U.S. protests diplomatic harassment in Cuba

United States officials charge that Cuban government agents have increased their verbal harassment of U.S. diplomats in Havana in the past year.

Officials claim that Cuban agents have been shouting epithets at diplomats from moving cars and publishing photos of their vehicles.

“They’ve done this for quite some time, but over the last year or so they seem to have gotten nastier,” an official, who prefers to be anonymous, told reporters in Washington. “We have asked them to stop, and they have not.”

U.S. officials said the heightened harassment appears linked to Cuban President Raúl Castro’s ongoing crackdown on government critics.

Human rights groups in Havana reported about 4,115 short-term arrests of dissidents in 2011, compared to 1,765 the previous year.

“When the security forces go after dissidents, (the U.S. diplomats) are usually in the neighborhood and catch the flak, too,” the official said.

A senior State Department official said Washington is “concerned about the continued harassment and vilification of our diplomatic mission staff in Havana, who are simply performing their normal diplomatic duties.

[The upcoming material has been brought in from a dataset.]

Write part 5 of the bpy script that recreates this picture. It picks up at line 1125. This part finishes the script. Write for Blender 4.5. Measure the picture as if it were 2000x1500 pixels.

“We have reminded the Cuban government on a number of occasions that under the Vienna Conventions, this kind of treatment of diplomatic personnel is not acceptable,” said the official, who sought anonymity because of department policies.

Since Cuba and the United States don’t have normal diplomatic relations, they each maintain an Interests Section in each other’s capital to handle consular affairs and other matters.

The Cuban government regularly labels dissidents as “mercenaries” paid by Washington to undermine the socialist system, and views anyone who approaches government critics with suspicion.

Earlier this month, Cuba expressed its ire at the U.S. appointment of Ricardo Zuniga, who served as a human rights monitor at the U.S. Interests Section in Havana in 2003, as head the National Security Council’s Western Hemisphere section.

The official Cuban newspaper, Granma reported that Zuniga handled the “work of subversion and destabilization” and was “a traveling salesman for the most retrograde and anti-Cuban ideas.”

The U.S. government officials said restrictions on travel for both U.S. and Cuban diplomats assigned to their respective Interests Sections remain tight, despite repeated Obama administration proposals to ease them significantly.

Officials here said U.S. diplomats in Havana and Cuban diplomats in Washington and at the United Nations now must ask permission of the host government before they can travel outside established boundaries, roughly a 25-mile radius.

But U.S. officials said there have been little or no problems with visa approvals for U.S. and Cuban diplomats assigned to work in each other’s countries, because both sides are interested in maintaining efficient diplomatic missions.